11 août 2007

Timor-Leste: Que Estado para Timor?

Portugal Diário – 2007/08/09 - 16:13
Luísa Melo

A democracia não coloca no poder quem perdeu as eleições. E depois há outra vez violência nas ruas. E se não está nas ruas está latente. Este jovem Estado de Timor, a ser um Estado, é um Estado de Sítio.

Um mês e meio em Timor-Leste não deu para perceber quase nada de um país que continua à procura, ele próprio, de se perceber. É certo que foi em 2001, quando todas as esperanças eram válidas, quando acreditar era o caminho desejado e nem queríamos ouvir alguns alertas nem algumas atitudes que não conseguíamos entender, mas explicávamos tão-somente que se tratava de uma cultura diferente.

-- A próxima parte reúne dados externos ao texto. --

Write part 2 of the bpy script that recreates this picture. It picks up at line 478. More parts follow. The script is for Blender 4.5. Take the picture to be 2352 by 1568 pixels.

Sim, de facto, há coisas muito diferentes. E se os relatos de sobrevivência, de luta, de morte, de como se ultrapassa a morte de muitos filhos crianças, bebés até, me impressionaram e me marcaram, outros factos também se colaram na memória, no (des)entendimento: que as catanas, por exemplo, não servem só para apanhar fruta e que se usam por dá cá aquela palha, transformando a vida numa coisa com muito pouco valor; que as mulheres são as primeiras a acordar e as primeiras a deitarem-se e são elas, novas e velhas, que, vergadas pelo peso, quase com a cabeça a tocar nos joelhos, transportam todas as cargas possíveis sob o olhar vigilante dos maridos.

Podia falar de muitas outras coisas sobre as mulheres timorenses, podia falar até de uma alta autoridade timorense que, incomodado com as perguntas de uma jornalista, lhe respondeu que ela devia estar em casa a lavar a louça... Sim, podia falar muita coisa, mas seria sempre um olhar ocidental sobre um país do outro lado do mundo, ainda que tenha sido português, ainda que falem português (alguns), ainda que estejam lá muitos portugueses.

Quem está de fora tem, muitas vezes, dificuldades em conter as lágrimas ao ouvir o que viveram, ao perceber como vivem, mas quem lida com tudo na pele até se esquece do que isso é. Choram as mulheres. Que conseguem sempre encontrá-las no fundo da alma. Choram porque não vislumbram solução para um Timor de paz. Se, no início de 2001, já depois do referendo e com a chegada dos primeiros militares portugueses ao território, se queriam esquecer as lágrimas e o olhar vago as substituía, em 2007, elas voltam a saltar. Há esperança? Ou melhor, há esperança para além das orações católicas e fervorosas?

Xanana Gusmão personificava essa esperança, essa união do povo, a força de vontade de ultrapassar a ocupação indonésia e, uma vez auto-determinados, avançarem para o bem-estar e para a felicidade dos timorenses.

Mas isso de ser feliz, lá como cá, tem muito que se lhe diga. E a pessoa que antes era um símbolo de união é hoje um factor de divisão. De ex-Presidente da República passou a primeiro-ministro.

Talvez o que sempre desejou. Mas não ganhou as eleições. A maioria dos timorenses queria outro primeiro-ministro. Não é assim a democracia. A democracia não coloca no poder quem perdeu as eleições.

E depois a violência. Outra vez a violência nas ruas. E se não está nas ruas está latente. Este jovem Estado de Timor, a ser um Estado, é um Estado de Sítio.